BEGIN Data provided
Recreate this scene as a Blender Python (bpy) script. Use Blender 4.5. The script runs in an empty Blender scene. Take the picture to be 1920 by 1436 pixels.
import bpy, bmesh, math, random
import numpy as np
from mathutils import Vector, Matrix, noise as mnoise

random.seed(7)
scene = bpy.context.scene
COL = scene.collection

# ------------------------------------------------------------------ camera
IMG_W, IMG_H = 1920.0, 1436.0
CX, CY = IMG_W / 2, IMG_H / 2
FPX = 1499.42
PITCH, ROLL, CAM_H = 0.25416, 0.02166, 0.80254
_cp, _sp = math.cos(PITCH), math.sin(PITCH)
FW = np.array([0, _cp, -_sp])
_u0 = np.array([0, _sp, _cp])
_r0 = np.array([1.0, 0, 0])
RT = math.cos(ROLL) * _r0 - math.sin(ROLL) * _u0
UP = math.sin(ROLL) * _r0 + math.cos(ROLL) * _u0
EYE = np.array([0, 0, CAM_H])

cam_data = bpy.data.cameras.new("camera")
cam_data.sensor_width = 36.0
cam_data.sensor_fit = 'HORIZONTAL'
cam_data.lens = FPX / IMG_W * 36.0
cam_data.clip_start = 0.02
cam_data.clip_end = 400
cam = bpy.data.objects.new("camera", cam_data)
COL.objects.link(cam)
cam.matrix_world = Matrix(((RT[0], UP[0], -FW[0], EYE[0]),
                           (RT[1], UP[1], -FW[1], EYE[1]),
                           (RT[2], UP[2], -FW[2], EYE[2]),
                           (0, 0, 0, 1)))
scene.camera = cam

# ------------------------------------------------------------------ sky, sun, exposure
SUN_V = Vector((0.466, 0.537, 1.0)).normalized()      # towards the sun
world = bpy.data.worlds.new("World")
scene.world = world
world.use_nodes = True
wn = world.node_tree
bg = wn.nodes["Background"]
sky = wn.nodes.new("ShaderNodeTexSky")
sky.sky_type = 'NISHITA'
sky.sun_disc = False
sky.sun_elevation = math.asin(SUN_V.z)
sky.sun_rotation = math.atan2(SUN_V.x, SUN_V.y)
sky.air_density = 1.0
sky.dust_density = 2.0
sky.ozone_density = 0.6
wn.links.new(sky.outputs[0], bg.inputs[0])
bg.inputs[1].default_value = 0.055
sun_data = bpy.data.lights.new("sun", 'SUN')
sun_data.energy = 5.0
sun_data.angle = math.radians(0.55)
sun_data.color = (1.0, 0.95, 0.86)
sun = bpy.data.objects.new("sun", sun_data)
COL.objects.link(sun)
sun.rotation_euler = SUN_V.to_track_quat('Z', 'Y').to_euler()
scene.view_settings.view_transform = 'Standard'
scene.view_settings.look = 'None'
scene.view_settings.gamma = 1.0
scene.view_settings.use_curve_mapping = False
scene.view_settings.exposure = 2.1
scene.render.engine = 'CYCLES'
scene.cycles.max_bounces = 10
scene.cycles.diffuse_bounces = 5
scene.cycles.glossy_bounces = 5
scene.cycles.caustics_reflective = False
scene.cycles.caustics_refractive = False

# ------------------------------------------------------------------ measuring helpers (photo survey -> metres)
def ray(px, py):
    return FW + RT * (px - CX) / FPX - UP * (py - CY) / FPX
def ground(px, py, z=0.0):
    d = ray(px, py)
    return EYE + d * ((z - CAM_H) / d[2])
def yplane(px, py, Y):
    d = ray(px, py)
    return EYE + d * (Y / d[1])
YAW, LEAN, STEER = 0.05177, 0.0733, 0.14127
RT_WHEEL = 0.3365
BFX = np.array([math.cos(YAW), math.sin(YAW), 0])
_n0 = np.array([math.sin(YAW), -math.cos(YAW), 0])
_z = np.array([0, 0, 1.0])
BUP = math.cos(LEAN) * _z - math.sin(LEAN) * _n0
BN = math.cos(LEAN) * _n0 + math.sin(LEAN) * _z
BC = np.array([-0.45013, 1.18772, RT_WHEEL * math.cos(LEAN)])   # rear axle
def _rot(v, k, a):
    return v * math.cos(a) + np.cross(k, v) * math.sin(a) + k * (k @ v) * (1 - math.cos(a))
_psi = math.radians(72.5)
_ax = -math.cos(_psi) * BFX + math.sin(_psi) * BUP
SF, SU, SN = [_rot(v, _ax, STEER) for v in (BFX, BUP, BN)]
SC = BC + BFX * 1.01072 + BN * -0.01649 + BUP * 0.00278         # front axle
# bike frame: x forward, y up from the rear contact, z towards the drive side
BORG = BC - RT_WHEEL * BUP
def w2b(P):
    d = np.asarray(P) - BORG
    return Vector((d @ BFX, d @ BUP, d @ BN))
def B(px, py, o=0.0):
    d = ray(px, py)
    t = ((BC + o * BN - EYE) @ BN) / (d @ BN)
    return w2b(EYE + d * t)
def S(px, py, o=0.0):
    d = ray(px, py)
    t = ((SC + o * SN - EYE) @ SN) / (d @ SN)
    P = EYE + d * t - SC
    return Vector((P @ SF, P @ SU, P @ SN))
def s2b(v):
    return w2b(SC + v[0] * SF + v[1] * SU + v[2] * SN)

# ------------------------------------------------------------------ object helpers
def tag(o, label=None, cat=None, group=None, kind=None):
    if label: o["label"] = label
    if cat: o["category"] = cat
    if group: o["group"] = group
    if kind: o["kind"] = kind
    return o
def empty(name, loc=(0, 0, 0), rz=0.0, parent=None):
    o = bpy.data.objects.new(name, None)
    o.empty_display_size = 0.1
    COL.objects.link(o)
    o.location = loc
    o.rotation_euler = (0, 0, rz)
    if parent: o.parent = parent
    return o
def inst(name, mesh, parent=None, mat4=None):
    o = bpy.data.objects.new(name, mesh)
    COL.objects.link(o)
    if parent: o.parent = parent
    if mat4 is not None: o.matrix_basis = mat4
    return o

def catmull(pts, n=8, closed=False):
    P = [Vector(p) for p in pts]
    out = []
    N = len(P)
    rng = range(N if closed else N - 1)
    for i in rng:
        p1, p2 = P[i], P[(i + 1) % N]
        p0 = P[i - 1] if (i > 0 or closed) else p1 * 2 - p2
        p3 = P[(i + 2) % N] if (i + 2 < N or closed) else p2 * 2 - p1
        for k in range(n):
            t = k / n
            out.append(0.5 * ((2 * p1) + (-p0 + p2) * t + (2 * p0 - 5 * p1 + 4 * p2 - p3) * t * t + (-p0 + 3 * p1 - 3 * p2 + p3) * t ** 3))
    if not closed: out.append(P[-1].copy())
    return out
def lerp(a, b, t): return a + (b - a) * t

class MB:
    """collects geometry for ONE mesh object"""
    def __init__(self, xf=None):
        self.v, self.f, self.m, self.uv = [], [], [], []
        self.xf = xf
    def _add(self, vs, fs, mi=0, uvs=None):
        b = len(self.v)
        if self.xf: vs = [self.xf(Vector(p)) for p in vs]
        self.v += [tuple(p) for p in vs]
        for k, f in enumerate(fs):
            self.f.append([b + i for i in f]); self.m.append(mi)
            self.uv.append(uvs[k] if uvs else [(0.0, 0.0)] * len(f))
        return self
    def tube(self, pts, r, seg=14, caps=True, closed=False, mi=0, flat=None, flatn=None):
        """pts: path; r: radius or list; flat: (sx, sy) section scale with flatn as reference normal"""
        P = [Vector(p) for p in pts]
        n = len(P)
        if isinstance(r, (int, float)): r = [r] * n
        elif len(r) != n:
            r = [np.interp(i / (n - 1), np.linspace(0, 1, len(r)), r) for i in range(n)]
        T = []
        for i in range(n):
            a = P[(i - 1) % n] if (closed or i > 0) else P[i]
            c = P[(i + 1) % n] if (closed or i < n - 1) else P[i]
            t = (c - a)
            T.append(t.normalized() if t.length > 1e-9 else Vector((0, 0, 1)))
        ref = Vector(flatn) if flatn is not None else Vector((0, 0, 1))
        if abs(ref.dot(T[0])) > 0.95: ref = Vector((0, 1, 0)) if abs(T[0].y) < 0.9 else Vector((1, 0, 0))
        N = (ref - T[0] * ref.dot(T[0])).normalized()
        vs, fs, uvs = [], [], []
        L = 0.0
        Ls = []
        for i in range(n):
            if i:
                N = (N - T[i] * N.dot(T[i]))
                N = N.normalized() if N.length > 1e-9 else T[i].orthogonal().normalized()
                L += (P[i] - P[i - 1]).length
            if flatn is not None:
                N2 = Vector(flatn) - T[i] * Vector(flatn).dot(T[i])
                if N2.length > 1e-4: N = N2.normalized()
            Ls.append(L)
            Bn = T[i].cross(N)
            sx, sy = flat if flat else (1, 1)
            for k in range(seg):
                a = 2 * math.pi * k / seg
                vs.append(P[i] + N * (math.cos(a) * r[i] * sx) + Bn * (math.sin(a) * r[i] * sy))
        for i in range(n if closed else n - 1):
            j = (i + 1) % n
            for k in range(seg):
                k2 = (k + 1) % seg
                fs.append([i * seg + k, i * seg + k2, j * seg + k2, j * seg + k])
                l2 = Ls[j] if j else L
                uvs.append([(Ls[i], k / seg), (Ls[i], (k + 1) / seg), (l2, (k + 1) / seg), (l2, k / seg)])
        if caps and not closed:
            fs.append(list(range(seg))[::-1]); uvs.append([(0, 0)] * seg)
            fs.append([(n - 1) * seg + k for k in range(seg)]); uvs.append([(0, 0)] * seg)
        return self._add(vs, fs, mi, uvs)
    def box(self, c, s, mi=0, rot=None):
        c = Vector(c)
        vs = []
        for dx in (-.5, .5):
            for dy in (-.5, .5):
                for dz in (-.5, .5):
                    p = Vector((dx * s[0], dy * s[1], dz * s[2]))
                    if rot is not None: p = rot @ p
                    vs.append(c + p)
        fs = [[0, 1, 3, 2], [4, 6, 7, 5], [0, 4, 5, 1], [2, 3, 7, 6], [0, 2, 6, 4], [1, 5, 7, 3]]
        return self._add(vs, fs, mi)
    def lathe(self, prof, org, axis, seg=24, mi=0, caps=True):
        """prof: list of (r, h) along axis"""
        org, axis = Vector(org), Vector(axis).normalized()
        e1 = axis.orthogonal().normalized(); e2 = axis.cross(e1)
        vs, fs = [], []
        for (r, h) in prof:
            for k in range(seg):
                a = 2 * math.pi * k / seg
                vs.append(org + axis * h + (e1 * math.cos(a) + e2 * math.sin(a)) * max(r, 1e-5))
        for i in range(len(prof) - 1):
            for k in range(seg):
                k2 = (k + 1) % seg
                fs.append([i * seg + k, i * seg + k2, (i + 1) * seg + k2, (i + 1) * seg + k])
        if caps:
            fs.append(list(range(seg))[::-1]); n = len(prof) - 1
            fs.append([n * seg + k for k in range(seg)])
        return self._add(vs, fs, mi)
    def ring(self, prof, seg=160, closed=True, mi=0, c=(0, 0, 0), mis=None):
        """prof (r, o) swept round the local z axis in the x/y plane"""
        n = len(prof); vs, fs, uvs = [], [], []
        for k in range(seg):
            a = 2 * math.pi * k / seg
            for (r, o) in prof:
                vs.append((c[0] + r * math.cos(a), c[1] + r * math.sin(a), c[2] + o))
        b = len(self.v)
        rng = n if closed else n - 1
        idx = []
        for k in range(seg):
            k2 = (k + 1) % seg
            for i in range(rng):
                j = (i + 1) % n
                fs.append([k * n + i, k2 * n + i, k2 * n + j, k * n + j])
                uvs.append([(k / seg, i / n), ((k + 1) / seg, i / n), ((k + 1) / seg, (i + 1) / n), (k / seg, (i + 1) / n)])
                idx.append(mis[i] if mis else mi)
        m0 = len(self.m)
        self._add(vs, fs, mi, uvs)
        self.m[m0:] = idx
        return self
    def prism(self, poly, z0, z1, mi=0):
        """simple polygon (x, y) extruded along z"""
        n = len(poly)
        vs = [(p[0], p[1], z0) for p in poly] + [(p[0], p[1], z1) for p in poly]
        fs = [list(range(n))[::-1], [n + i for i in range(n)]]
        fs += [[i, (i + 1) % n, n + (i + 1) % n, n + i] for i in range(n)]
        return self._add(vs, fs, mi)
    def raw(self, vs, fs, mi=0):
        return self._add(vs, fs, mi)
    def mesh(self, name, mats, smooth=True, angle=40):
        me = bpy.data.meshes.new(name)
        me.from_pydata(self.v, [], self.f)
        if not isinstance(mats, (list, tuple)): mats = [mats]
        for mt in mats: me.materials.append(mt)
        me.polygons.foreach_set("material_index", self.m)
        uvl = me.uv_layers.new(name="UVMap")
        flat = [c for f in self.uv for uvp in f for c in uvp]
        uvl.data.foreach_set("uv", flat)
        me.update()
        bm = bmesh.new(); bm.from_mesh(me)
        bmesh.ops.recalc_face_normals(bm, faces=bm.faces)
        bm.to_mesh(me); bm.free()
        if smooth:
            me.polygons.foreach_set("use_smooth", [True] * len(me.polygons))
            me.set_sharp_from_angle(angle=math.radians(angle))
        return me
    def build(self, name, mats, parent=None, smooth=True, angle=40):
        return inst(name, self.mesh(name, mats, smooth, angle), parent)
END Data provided
Stated goal → Output exactly the leading lines of the data, up to and including the line marked by "EYE = np.array([0, 0, CAM_H])".

Complete response →
Recreate this scene as a Blender Python (bpy) script. Use Blender 4.5. The script runs in an empty Blender scene. Take the picture to be 1920 by 1436 pixels.
import bpy, bmesh, math, random
import numpy as np
from mathutils import Vector, Matrix, noise as mnoise

random.seed(7)
scene = bpy.context.scene
COL = scene.collection

# ------------------------------------------------------------------ camera
IMG_W, IMG_H = 1920.0, 1436.0
CX, CY = IMG_W / 2, IMG_H / 2
FPX = 1499.42
PITCH, ROLL, CAM_H = 0.25416, 0.02166, 0.80254
_cp, _sp = math.cos(PITCH), math.sin(PITCH)
FW = np.array([0, _cp, -_sp])
_u0 = np.array([0, _sp, _cp])
_r0 = np.array([1.0, 0, 0])
RT = math.cos(ROLL) * _r0 - math.sin(ROLL) * _u0
UP = math.sin(ROLL) * _r0 + math.cos(ROLL) * _u0
EYE = np.array([0, 0, CAM_H])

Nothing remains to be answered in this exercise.